Kenapa Esklusi?

Oleh Ciptaningrat Larastiti, peneliti agraria

Mengapa Hall, Hirsch, dan Li memilih menggunakan “eksklusi” untuk menjelaskan perubahan hubungan manusia dan tanah tinimbang konsep yang sudah ada seperti akumulasi primitif, enclosure, accumulation by dispossession?

Konseptualisasi “pemisahan produsen langsung dari sarana produksinya” menyimpan asumsi mengenai penutupan akses yang semata-mata dilakukan pemerintah atau perusahaan besar untuk akumulasi keuntungan. Namun, fenomena di buku ini melampaui cerita itu. Penutupan akses di Asia Tenggara sering digerakkan untuk penetapan kawasan konservasi. Ada pula penutupan akses melalui legitimasi berbasis kelompok-kelompok suku dan masyarakat adat.

Asumsi lain dari konsep-konsep di atas, yang menurut buku ini fatal, adalah: “penutupan akses dan akumulasi primitif akan ditentang penduduk miskin … selama demam komoditas kopi di pegunungan tengah Vietnam menunjukkan bahwa petani kecil sangat ingin terlibat dalam akumulasi primitif dari bawah.” Penutupan akses bisa terjadi di kalangan orang-orang dekat dan berlangsung sehari-hari.

Buku ini sengaja menggunakan eksklusi agar “perubahan hubungan manusia dan tanah” tidak selalu berkesan negatif, di mana masyarakat kalah saat tanahnya dirampas. Nuansa eksklusi justru diharapkan bisa berkesan memberi daya bagi mereka yang marjinal agar berjuang mengamankan ruang hidupnya. Eksklusi menciptakan perlindungan, di satu sisi juga ketidakamanan.

“Bila saya petani ingin menanam tomat di kebun, jika saya tidak bisa mencegah akses orang lain maka saya tidak akan mendapatkan insentif apa pun terhadap lahan tersebut.

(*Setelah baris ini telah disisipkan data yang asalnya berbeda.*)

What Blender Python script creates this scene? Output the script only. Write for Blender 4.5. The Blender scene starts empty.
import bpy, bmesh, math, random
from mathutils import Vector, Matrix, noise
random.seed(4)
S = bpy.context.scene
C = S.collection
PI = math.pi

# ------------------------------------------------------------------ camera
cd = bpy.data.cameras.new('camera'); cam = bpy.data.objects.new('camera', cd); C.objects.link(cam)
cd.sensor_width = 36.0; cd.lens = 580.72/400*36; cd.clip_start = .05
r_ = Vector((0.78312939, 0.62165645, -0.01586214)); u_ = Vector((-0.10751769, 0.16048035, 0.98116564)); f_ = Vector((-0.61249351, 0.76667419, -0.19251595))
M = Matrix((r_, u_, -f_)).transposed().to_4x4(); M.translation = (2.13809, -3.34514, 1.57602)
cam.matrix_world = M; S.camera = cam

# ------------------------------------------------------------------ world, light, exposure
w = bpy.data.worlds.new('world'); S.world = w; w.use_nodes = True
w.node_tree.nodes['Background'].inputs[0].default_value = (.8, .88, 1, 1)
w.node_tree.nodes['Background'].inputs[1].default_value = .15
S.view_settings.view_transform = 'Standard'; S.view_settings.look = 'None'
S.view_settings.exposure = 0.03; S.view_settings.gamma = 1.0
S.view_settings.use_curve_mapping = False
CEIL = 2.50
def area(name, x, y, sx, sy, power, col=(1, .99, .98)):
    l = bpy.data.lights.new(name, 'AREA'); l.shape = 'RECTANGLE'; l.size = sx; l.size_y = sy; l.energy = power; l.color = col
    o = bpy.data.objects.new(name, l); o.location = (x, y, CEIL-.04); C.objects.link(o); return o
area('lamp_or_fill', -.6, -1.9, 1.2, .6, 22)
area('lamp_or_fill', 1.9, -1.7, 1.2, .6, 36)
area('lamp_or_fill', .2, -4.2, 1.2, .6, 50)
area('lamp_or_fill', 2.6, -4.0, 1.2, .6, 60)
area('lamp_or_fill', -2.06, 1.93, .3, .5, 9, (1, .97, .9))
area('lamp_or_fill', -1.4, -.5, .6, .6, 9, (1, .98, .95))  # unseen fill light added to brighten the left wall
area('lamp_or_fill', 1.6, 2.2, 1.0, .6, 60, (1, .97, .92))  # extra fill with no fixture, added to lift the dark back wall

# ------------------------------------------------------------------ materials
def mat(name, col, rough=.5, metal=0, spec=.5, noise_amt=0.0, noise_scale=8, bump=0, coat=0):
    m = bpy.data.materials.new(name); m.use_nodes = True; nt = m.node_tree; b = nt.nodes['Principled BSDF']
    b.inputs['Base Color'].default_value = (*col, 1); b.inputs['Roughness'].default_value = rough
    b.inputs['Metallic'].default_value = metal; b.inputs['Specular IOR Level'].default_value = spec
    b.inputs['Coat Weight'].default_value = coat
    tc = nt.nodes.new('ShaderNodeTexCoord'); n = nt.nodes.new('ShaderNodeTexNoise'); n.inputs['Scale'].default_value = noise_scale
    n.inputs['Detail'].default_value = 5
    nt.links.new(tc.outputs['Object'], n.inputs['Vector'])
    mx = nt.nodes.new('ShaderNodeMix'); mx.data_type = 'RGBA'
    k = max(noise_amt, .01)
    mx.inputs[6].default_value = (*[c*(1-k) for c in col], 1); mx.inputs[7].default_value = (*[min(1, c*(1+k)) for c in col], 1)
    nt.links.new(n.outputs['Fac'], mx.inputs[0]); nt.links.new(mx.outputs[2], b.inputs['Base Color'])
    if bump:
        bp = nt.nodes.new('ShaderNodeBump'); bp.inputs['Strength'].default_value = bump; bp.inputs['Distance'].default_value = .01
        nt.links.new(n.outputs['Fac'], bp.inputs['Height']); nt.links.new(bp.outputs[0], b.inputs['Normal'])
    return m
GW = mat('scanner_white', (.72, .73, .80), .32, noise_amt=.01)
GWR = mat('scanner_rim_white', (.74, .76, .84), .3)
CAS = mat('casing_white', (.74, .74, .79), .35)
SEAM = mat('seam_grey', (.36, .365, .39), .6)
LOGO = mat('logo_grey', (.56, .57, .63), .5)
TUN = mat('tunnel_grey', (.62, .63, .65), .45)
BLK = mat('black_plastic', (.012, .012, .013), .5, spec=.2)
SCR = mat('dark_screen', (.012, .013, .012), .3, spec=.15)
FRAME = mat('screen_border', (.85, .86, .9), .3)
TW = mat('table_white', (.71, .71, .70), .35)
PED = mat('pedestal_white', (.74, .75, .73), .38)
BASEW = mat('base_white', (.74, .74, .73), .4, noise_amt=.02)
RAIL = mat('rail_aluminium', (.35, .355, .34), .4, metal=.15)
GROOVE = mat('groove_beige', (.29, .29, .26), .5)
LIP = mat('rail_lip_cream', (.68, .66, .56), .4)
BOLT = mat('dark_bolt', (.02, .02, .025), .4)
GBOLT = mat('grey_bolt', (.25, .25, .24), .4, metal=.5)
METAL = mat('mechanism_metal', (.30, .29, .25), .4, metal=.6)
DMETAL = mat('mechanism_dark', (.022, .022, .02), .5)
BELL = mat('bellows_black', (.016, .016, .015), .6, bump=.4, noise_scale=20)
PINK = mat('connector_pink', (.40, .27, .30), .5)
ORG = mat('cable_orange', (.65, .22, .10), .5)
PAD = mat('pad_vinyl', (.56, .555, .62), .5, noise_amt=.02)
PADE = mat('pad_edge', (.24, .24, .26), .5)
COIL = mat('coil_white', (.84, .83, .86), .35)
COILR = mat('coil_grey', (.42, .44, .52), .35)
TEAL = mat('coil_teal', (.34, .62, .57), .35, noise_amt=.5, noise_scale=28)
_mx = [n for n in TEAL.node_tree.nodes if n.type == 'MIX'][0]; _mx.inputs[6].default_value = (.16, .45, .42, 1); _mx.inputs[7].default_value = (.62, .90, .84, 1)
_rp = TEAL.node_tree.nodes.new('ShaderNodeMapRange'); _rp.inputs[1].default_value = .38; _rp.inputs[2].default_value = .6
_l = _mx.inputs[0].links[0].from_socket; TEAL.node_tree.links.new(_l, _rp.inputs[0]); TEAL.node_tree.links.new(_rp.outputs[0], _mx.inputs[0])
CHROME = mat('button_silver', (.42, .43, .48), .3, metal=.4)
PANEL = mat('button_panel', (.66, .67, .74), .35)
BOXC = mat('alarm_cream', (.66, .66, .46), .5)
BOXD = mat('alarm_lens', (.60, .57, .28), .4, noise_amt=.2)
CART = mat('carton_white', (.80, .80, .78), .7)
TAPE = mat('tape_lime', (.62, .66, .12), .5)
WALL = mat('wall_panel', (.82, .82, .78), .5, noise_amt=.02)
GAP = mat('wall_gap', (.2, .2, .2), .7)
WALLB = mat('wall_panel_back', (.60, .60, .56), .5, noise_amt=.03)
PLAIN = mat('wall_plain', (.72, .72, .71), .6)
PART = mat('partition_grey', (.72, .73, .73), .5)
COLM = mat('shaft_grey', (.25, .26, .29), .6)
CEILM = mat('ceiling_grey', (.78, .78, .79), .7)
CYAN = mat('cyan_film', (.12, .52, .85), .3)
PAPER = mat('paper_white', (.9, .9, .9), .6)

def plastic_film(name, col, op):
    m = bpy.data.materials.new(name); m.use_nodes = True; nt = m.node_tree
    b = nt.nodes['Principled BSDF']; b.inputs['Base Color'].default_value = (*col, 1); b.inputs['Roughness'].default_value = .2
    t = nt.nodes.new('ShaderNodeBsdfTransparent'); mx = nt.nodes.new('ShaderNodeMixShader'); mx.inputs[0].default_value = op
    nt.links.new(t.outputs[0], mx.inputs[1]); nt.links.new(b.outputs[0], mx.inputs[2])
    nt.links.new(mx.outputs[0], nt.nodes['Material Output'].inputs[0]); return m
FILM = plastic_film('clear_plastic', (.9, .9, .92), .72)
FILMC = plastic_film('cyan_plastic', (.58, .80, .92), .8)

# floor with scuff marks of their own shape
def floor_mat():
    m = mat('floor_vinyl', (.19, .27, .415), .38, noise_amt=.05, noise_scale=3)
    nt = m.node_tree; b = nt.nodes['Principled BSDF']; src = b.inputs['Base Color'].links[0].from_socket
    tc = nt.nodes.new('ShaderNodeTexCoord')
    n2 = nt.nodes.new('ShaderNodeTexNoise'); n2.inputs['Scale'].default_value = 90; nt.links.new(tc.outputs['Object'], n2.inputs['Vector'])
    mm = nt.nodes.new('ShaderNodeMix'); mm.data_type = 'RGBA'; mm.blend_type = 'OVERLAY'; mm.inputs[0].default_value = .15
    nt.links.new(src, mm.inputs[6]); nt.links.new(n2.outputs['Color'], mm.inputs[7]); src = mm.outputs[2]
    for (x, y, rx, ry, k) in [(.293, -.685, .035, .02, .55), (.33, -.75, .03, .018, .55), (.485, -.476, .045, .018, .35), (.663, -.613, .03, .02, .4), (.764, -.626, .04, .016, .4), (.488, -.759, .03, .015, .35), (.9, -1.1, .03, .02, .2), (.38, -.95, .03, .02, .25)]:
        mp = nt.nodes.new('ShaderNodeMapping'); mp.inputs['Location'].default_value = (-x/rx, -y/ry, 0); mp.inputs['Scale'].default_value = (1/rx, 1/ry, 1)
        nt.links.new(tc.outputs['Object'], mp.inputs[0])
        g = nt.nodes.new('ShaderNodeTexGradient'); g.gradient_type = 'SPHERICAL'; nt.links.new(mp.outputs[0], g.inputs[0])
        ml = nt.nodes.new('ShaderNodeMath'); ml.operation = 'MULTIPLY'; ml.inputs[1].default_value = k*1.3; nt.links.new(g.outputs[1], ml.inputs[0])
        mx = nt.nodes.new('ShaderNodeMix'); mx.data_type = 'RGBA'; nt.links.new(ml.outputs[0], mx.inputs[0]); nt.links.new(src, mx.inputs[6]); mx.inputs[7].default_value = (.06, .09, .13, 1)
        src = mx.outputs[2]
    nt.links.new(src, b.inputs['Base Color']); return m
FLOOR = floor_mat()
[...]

Saya harus ada kekuatan mengeksklusi orang lain untuk memanfaatkan lahan. Aspek ini belum tentu negatif, bahwa eksklusi itu salah. Ada aspek positif bahwa kekuatan eksklusi yang membuat saya bisa menggunakan lahan tersebut. Ini hal biasa dan diperlukan.”

Sifat lumrah pada eksklusi ini dijelaskan dalam buku Kuasa Eksklusi dengan istilah wajah ganda eksklusi (exclusion double edge). Artinya, setiap pemanfaatan lahan produksi mau tidak mau akan menghalang-halangi akses orang lain untuk menerima manfaat dari lahan tersebut. Wajah ganda eksklusi ini lah yang secara teoretis juga berarti kebalikan dari akses. Bila akses dimaknai sebagai kemampuan seseorang untuk mendapatkan keuntungan, maka eksklusi disinggung sebagai kekuatan penghambat dari akses seseorang terhadap sumberdaya.

Buatku, buku ini menawarkan kejernihan berpikir untuk memahami fenomena hubungan manusia-tanah yang tidak hitam-putih. Ketimpangan penguasaan tanah tidak semata disebabkan oleh pengambilan paksa atas nama konsesi skala besar. Melainkan juga diperuncing paksaan-paksaan pasar (market imperative), seperti disebut Ellen Wood, di mana mayoritas produsen skala kecil juga menginginkan keamanan properti untuk bisa dijaminkan ke bank sebagai modal penanaman komoditas ekspor yang dijanjikan menguntungkan.